**WRITTEN REQUEST**
Return, word for word, every line that follows.

━━ GIVEN MATERIAL

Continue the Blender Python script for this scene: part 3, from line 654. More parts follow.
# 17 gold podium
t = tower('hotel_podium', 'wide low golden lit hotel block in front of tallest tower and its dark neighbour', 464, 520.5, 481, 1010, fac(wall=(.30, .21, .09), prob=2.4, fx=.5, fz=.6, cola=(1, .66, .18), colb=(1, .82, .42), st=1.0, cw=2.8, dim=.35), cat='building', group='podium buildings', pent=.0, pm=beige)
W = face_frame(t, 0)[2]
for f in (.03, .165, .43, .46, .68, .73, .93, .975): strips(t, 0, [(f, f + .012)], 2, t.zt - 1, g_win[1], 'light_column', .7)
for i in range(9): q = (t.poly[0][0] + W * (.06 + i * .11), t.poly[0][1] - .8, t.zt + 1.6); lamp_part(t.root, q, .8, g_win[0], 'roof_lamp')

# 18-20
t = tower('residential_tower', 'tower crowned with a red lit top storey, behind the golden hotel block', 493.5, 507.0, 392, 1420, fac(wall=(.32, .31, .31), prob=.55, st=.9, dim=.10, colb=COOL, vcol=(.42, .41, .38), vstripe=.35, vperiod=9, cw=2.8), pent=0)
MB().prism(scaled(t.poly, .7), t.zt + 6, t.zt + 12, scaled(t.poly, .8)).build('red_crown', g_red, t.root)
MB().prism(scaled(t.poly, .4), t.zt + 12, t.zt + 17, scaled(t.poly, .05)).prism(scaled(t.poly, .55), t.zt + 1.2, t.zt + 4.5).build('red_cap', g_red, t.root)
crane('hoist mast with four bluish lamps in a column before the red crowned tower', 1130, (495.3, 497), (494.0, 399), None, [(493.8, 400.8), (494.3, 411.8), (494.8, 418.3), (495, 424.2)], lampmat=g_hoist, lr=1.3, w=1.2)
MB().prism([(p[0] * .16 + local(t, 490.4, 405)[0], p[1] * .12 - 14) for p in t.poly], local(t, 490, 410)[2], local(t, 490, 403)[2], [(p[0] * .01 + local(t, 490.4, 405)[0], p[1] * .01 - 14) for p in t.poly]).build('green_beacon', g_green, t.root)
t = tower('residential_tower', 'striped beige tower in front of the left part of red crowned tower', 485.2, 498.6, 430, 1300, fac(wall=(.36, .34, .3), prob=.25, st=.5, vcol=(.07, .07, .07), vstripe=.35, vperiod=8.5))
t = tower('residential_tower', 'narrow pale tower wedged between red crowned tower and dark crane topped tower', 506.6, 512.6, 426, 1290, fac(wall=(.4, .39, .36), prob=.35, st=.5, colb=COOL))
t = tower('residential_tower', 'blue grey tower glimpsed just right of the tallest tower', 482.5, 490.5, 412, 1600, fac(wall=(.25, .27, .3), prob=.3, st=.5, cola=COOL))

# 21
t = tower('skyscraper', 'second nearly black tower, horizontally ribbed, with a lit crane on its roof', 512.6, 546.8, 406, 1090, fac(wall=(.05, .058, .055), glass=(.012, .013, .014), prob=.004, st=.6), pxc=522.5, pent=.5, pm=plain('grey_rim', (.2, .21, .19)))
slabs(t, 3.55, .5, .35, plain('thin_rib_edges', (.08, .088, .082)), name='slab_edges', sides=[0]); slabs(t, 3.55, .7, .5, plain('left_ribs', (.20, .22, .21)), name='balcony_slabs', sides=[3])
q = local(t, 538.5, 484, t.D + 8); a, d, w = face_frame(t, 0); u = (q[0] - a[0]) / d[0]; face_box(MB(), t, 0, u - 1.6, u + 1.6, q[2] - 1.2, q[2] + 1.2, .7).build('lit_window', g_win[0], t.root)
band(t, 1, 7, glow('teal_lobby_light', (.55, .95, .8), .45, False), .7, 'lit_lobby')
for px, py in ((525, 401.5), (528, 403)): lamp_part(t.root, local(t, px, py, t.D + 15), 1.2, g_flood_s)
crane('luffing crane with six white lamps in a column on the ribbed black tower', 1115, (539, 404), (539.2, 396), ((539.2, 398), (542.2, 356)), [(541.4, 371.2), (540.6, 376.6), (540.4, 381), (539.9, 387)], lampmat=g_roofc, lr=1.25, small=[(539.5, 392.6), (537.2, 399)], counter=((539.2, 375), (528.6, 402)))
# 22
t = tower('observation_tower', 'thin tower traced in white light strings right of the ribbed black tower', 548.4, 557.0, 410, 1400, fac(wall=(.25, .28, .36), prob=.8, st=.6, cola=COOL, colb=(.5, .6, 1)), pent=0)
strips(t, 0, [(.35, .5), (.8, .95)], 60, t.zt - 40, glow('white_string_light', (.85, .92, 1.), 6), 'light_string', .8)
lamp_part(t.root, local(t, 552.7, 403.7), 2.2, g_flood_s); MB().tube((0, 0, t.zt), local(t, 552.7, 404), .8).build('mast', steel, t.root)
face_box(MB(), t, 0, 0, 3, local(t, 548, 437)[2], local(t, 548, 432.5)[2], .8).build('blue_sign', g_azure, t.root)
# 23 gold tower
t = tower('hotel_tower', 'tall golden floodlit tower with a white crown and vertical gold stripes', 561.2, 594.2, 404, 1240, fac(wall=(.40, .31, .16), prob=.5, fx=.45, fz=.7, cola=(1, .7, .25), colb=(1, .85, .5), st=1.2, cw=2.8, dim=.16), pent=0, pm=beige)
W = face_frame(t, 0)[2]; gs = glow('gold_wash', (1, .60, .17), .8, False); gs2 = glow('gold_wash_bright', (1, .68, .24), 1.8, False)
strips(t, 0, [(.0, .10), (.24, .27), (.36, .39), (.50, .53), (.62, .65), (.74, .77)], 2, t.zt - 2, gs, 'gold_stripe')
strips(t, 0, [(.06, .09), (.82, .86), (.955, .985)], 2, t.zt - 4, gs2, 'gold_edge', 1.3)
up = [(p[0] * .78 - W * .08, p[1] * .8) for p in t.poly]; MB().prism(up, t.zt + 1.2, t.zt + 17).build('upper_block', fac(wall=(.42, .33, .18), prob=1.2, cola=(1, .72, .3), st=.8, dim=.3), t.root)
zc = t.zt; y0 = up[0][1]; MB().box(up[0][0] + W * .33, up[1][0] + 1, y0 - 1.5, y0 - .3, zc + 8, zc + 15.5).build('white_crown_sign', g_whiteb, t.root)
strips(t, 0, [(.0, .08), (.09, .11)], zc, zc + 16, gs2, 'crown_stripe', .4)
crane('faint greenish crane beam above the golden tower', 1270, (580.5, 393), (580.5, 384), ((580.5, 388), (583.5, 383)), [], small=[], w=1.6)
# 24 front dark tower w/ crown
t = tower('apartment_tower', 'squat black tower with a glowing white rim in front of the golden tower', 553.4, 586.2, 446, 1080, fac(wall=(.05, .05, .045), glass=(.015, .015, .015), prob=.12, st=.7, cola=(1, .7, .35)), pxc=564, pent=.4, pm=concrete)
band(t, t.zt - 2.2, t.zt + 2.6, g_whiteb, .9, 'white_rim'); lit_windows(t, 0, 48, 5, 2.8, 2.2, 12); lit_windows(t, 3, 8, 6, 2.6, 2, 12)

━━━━

**RESULT OF THIS TASK**
Continue the Blender Python script for this scene: part 3, from line 654. More parts follow.
# 17 gold podium
t = tower('hotel_podium', 'wide low golden lit hotel block in front of tallest tower and its dark neighbour', 464, 520.5, 481, 1010, fac(wall=(.30, .21, .09), prob=2.4, fx=.5, fz=.6, cola=(1, .66, .18), colb=(1, .82, .42), st=1.0, cw=2.8, dim=.35), cat='building', group='podium buildings', pent=.0, pm=beige)
W = face_frame(t, 0)[2]
for f in (.03, .165, .43, .46, .68, .73, .93, .975): strips(t, 0, [(f, f + .012)], 2, t.zt - 1, g_win[1], 'light_column', .7)
for i in range(9): q = (t.poly[0][0] + W * (.06 + i * .11), t.poly[0][1] - .8, t.zt + 1.6); lamp_part(t.root, q, .8, g_win[0], 'roof_lamp')

# 18-20
t = tower('residential_tower', 'tower crowned with a red lit top storey, behind the golden hotel block', 493.5, 507.0, 392, 1420, fac(wall=(.32, .31, .31), prob=.55, st=.9, dim=.10, colb=COOL, vcol=(.42, .41, .38), vstripe=.35, vperiod=9, cw=2.8), pent=0)
MB().prism(scaled(t.poly, .7), t.zt + 6, t.zt + 12, scaled(t.poly, .8)).build('red_crown', g_red, t.root)
MB().prism(scaled(t.poly, .4), t.zt + 12, t.zt + 17, scaled(t.poly, .05)).prism(scaled(t.poly, .55), t.zt + 1.2, t.zt + 4.5).build('red_cap', g_red, t.root)
crane('hoist mast with four bluish lamps in a column before the red crowned tower', 1130, (495.3, 497), (494.0, 399), None, [(493.8, 400.8), (494.3, 411.8), (494.8, 418.3), (495, 424.2)], lampmat=g_hoist, lr=1.3, w=1.2)
MB().prism([(p[0] * .16 + local(t, 490.4, 405)[0], p[1] * .12 - 14) for p in t.poly], local(t, 490, 410)[2], local(t, 490, 403)[2], [(p[0] * .01 + local(t, 490.4, 405)[0], p[1] * .01 - 14) for p in t.poly]).build('green_beacon', g_green, t.root)
t = tower('residential_tower', 'striped beige tower in front of the left part of red crowned tower', 485.2, 498.6, 430, 1300, fac(wall=(.36, .34, .3), prob=.25, st=.5, vcol=(.07, .07, .07), vstripe=.35, vperiod=8.5))
t = tower('residential_tower', 'narrow pale tower wedged between red crowned tower and dark crane topped tower', 506.6, 512.6, 426, 1290, fac(wall=(.4, .39, .36), prob=.35, st=.5, colb=COOL))
t = tower('residential_tower', 'blue grey tower glimpsed just right of the tallest tower', 482.5, 490.5, 412, 1600, fac(wall=(.25, .27, .3), prob=.3, st=.5, cola=COOL))

# 21
t = tower('skyscraper', 'second nearly black tower, horizontally ribbed, with a lit crane on its roof', 512.6, 546.8, 406, 1090, fac(wall=(.05, .058, .055), glass=(.012, .013, .014), prob=.004, st=.6), pxc=522.5, pent=.5, pm=plain('grey_rim', (.2, .21, .19)))
slabs(t, 3.55, .5, .35, plain('thin_rib_edges', (.08, .088, .082)), name='slab_edges', sides=[0]); slabs(t, 3.55, .7, .5, plain('left_ribs', (.20, .22, .21)), name='balcony_slabs', sides=[3])
q = local(t, 538.5, 484, t.D + 8); a, d, w = face_frame(t, 0); u = (q[0] - a[0]) / d[0]; face_box(MB(), t, 0, u - 1.6, u + 1.6, q[2] - 1.2, q[2] + 1.2, .7).build('lit_window', g_win[0], t.root)
band(t, 1, 7, glow('teal_lobby_light', (.55, .95, .8), .45, False), .7, 'lit_lobby')
for px, py in ((525, 401.5), (528, 403)): lamp_part(t.root, local(t, px, py, t.D + 15), 1.2, g_flood_s)
crane('luffing crane with six white lamps in a column on the ribbed black tower', 1115, (539, 404), (539.2, 396), ((539.2, 398), (542.2, 356)), [(541.4, 371.2), (540.6, 376.6), (540.4, 381), (539.9, 387)], lampmat=g_roofc, lr=1.25, small=[(539.5, 392.6), (537.2, 399)], counter=((539.2, 375), (528.6, 402)))
# 22
t = tower('observation_tower', 'thin tower traced in white light strings right of the ribbed black tower', 548.4, 557.0, 410, 1400, fac(wall=(.25, .28, .36), prob=.8, st=.6, cola=COOL, colb=(.5, .6, 1)), pent=0)
strips(t, 0, [(.35, .5), (.8, .95)], 60, t.zt - 40, glow('white_string_light', (.85, .92, 1.), 6), 'light_string', .8)
lamp_part(t.root, local(t, 552.7, 403.7), 2.2, g_flood_s); MB().tube((0, 0, t.zt), local(t, 552.7, 404), .8).build('mast', steel, t.root)
face_box(MB(), t, 0, 0, 3, local(t, 548, 437)[2], local(t, 548, 432.5)[2], .8).build('blue_sign', g_azure, t.root)
# 23 gold tower
t = tower('hotel_tower', 'tall golden floodlit tower with a white crown and vertical gold stripes', 561.2, 594.2, 404, 1240, fac(wall=(.40, .31, .16), prob=.5, fx=.45, fz=.7, cola=(1, .7, .25), colb=(1, .85, .5), st=1.2, cw=2.8, dim=.16), pent=0, pm=beige)
W = face_frame(t, 0)[2]; gs = glow('gold_wash', (1, .60, .17), .8, False); gs2 = glow('gold_wash_bright', (1, .68, .24), 1.8, False)
strips(t, 0, [(.0, .10), (.24, .27), (.36, .39), (.50, .53), (.62, .65), (.74, .77)], 2, t.zt - 2, gs, 'gold_stripe')
strips(t, 0, [(.06, .09), (.82, .86), (.955, .985)], 2, t.zt - 4, gs2, 'gold_edge', 1.3)
up = [(p[0] * .78 - W * .08, p[1] * .8) for p in t.poly]; MB().prism(up, t.zt + 1.2, t.zt + 17).build('upper_block', fac(wall=(.42, .33, .18), prob=1.2, cola=(1, .72, .3), st=.8, dim=.3), t.root)
zc = t.zt; y0 = up[0][1]; MB().box(up[0][0] + W * .33, up[1][0] + 1, y0 - 1.5, y0 - .3, zc + 8, zc + 15.5).build('white_crown_sign', g_whiteb, t.root)
strips(t, 0, [(.0, .08), (.09, .11)], zc, zc + 16, gs2, 'crown_stripe', .4)
crane('faint greenish crane beam above the golden tower', 1270, (580.5, 393), (580.5, 384), ((580.5, 388), (583.5, 383)), [], small=[], w=1.6)
# 24 front dark tower w/ crown
t = tower('apartment_tower', 'squat black tower with a glowing white rim in front of the golden tower', 553.4, 586.2, 446, 1080, fac(wall=(.05, .05, .045), glass=(.015, .015, .015), prob=.12, st=.7, cola=(1, .7, .35)), pxc=564, pent=.4, pm=concrete)
band(t, t.zt - 2.2, t.zt + 2.6, g_whiteb, .9, 'white_rim'); lit_windows(t, 0, 48, 5, 2.8, 2.2, 12); lit_windows(t, 3, 8, 6, 2.6, 2, 12)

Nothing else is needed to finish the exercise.